You looked like you had fun at the SARS-relief concert.
That was so fun. Completely having fun. I was like (whining), ‘Just thirteen minutes?’ We did three full songs and part of one at the beginning. Not that everyone’s gonna remember later. This was the Stone’s show. And AC/DC’s. And it was so fun to see everyone involved when they pulled it all off. People worked hard to do that.
You recently played Janis Joplin off-Broadway in ‘Love Janis’. Wasn’t that supposed to come to Toronto this fall?
I’m not doing it for one reason: it is way too much work. It was really good when I did it in New York. I wasn’t doing anything else, the timing was perfect and it was an amazing challenge. And I can say I’ve done it, I pulled it off and managed to do it. But it was hard as hell. A really tough show. But it means they have to find the right kind of person to play Janis Joplin, and that person has to be able to sing it properly. I can think of some singers, but then they don’t look right. So I’m not sure about what will happen to the show.

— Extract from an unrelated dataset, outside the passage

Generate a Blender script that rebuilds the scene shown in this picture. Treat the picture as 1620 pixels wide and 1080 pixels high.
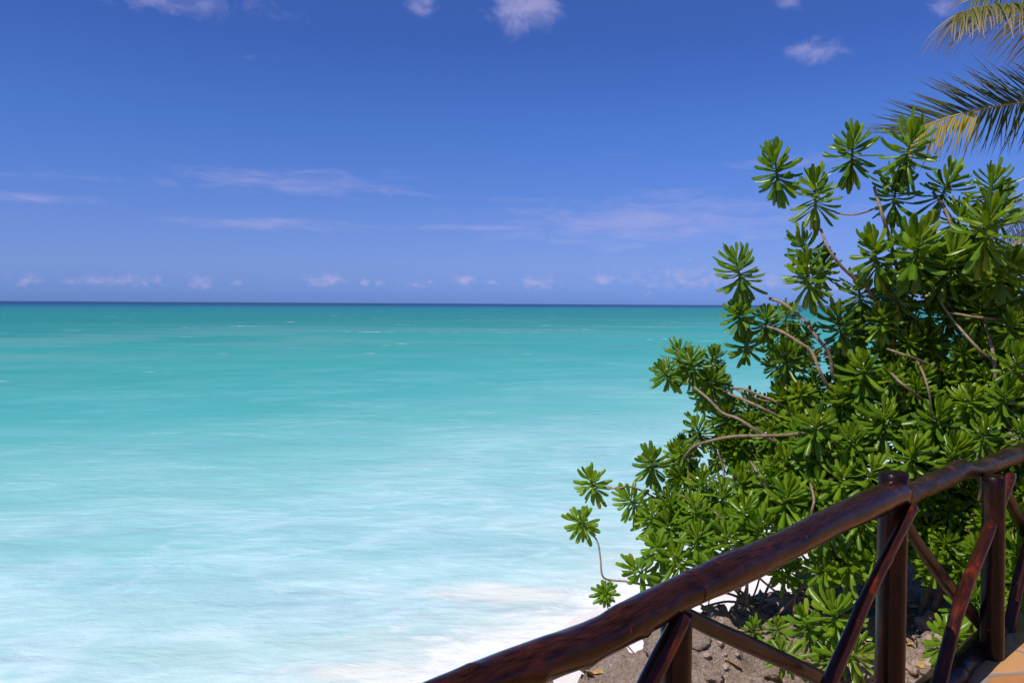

Congratulations on the new ‘Best Of’ CD. What kind of pride of accomplishment does that make you feel? Because once upon a time the concept of a ‘Best Of’ release must have seemed a long way away.
Yeah, it did. But I knew it was gonna happen. And that it’s happening now with everything that is going on is just perfect. But it’s not about the ‘Best Of’ - I just like doing anything entertaining. I’m going to continue making records, but you never know. It’s all commerce, baby. Commerce and politics. So we’ll see. But listen, Shaun. What are we doing – are we gonna do something about our star system, or what?